ゼロアカ道場では、道場生たちの多くが批評テーマとしてインターネット環境、2ちゃんねる、ニコニコ動画を選ぶ一方、彼ら自身が2ちゃんねるやニコニコ動画などでネタ化される現象がみられた。中島梓は『文学の輪郭』で、テレビというアーキテクチャを背景に現実と虚構が等価になる状況を論じたが、ゼロアカ道場ではインターネットというアーキテクチャを背景に現実と虚構が等価になる状況がテーマになっている。それを象徴したのが、途中敗退した藤田直哉だった。彼は呑み会での雑談やカラオケ、あるいは無礼を働いた関係者への自分の謝罪風景など、ゼロアカ道場に関連した現場をあれこれ撮影し、ネットに動画をアップした。「ザクティ革命」と呼ばれたその行為は、ネット上で奇妙な盛り上がりをみせた。ニコニコ動画で中継された第五関門においても、第四関門で敗退した藤田が会場に乱入し、怒った筒井に彼が説教されるシーンが一つのハイライトになっていた。
この光景を会場で目にした時、私は『文学の輪郭』の次の部分を思い出していた。
萩本欽一というコメディアンがおり、自ら町なかへ出て通行人を彼のコントにひっぱりこんだ。それははじめ爆発的な笑いをひきおこし、ブームとなったが、やがて驚くほどすみやかにしずまっていき、彼の番組は元どおり「タレント」と笑いを「演じる」ものに戻った、というのは、現実と虚構にまたがって、その多重性をそこなわぬまま笑おうとすることが、TVのこちらにいる私たちにいずれはうさんくさい試み、対置構造の倒錯として、その力を失ってみえてくる、ということのあかしではないだろうか。

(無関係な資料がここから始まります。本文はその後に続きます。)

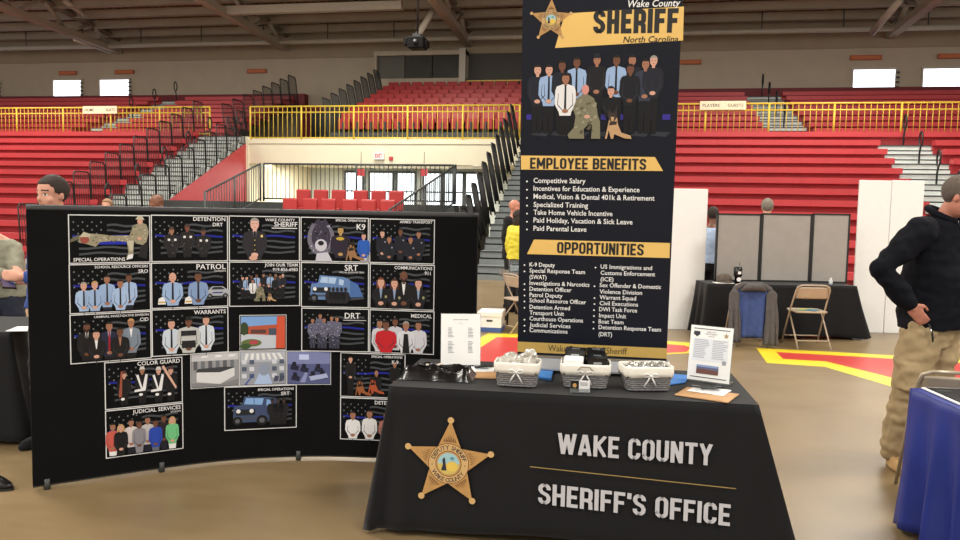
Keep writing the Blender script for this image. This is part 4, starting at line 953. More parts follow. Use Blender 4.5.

中島はここで、「欽ちゃんのドンとやってみよう!」(七五〜八〇年)初期の手法を一過性のものとみなしたが、それは形を変えて何度も蘇り続けた。その意味で藤田の「ザクティ革命」はゼロ年代の「欽ドン」ともいえるが、彼がタレント側なのか素人側なのかはもはや判断できないし区別する意味もない。そのことが、かつてのテレビ主体のアーキテクチャからネットが普及したアーキテクチャへという変化を示している。
現在の状況は、最近始まったものではない。ゼロ年代において「統合性」の観点を獲得しようとするなら、七〇年代からゼロ年代という期間の変化を見定めることが必要だろう。